Maybe the most illogical interpretation—and yet one that is still very possible given the trailer’s use of vernacular—is that Mean Girls (2024) isn’t for mothers, in the most classic sense of the word. Instead, it is for “mothers,” a term originally derived from LGBTQ+ communities that Urban Dictionary now defines as “a woman who’s iconic and constantly serves cunt.”

Y’know, like … Regina George? Who, as played by Gen Z triple threat Renée Rapp (likely with queer overtones this time), is guaranteed to be mothering so very hard in Mean Girls 2K24? Because while the trailer really muddied the waters with one six-word sentence, the rest of the press tour has made it clear: This Mean Girls really is about the massive deal herself, Regina George.

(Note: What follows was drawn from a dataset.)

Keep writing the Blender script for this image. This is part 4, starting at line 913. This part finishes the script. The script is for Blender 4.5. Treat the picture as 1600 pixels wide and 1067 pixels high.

So while, yes, it seems unlikely that a trailer meant for the masses used a slang word that only 30 percent of the population understands, nothing is impossible when you’re constantly serving cunt.

“This isn’t YOUR MOTHER’S Mean Girls.”

So sorry again, but what did this trailer say about my sweet mother? There technically is the possibility that the original Mean Girls demographic remains the new Mean Girls demographic—just like how the old Taylor Swift demographic remains the new Taylor Swift demographic—and they really are just talking shit about our moms. In which case, we’ll have to dial them up on their Jitterbugs and tell them to boycott Mean Girls, and then we’ll explain what Mean Girls is and how it’s different from the movie that came out when we were being difficult in high school. And then we’ll give them our Amazon Prime passwords so that they can rent it anyway when the time comes.

But, y’know what, I’m sure the trailer didn’t mean it like that …

“These ARE your MEAN GIRLS’ MOTHERS.”

Maybe it was all just one big syntactical error? Since the trailer features no music anyway, maybe Mean Girls (2024) actually is just a regular ol’ remake of a 20-year-old movie with a brand-new twist. A twist like … it follows the mothers of Regina and Cady as they navigate raising frenemy daughters. Because this trailer actually did make a point or two when it revealed that Busy Philipps is playing Renée Rapp’s mother and Jenna Fischer is playing Angourie Rice’s mother …

Pound for pound, nose for nose, icon for icon, that’s perfect casting. So why not give this mother plot a little more room to grow?

“These ARE Mean Girl MOTHERS.”

Or! Or! Maybe it’s a movie about the titular Mean Girls 20 years after the original film, and they’ve spawned progeny who are now teenagers, and Busy Philipps is actually playing future Regina George, and Jenna Fischer is playing future Cady Heron—and they all named their daughters after themselves (this is how we topple the patriarchy at last!).

“This is YOUR MOTHER’S MEAN GIRLS.”

Honestly, if you were with me on that one, then you can go ahead and stay with me here: This is a movie about the people who were mean to my (or your, or her, or his) mother in high school. I can’t be sure, but I think when my (or your, or her, or his) mom went to high school, she was paying for lunch with limes, or doing whatever Amy March was doing in Little Women. And I don’t know exactly what Regina Georges in those days would have been like, but I would assume they were … well, a lot like Amy March in Little Women.

And when I think about my mother in high school … and my mother now … and this movie from when I was in high school … and this movie now … I can’t help but think that this is, in fact, my mother’s Mean Girls. That extra “n’t” in there is a typo! You know why? Because, trailer be damned, THIS IS A MUSICAL MEAN GIRLS. And moms love musicals. Moms! Love! Musicals! So thank goodness they finally made a movie for moms: Mean Girls: The Musical (not called that).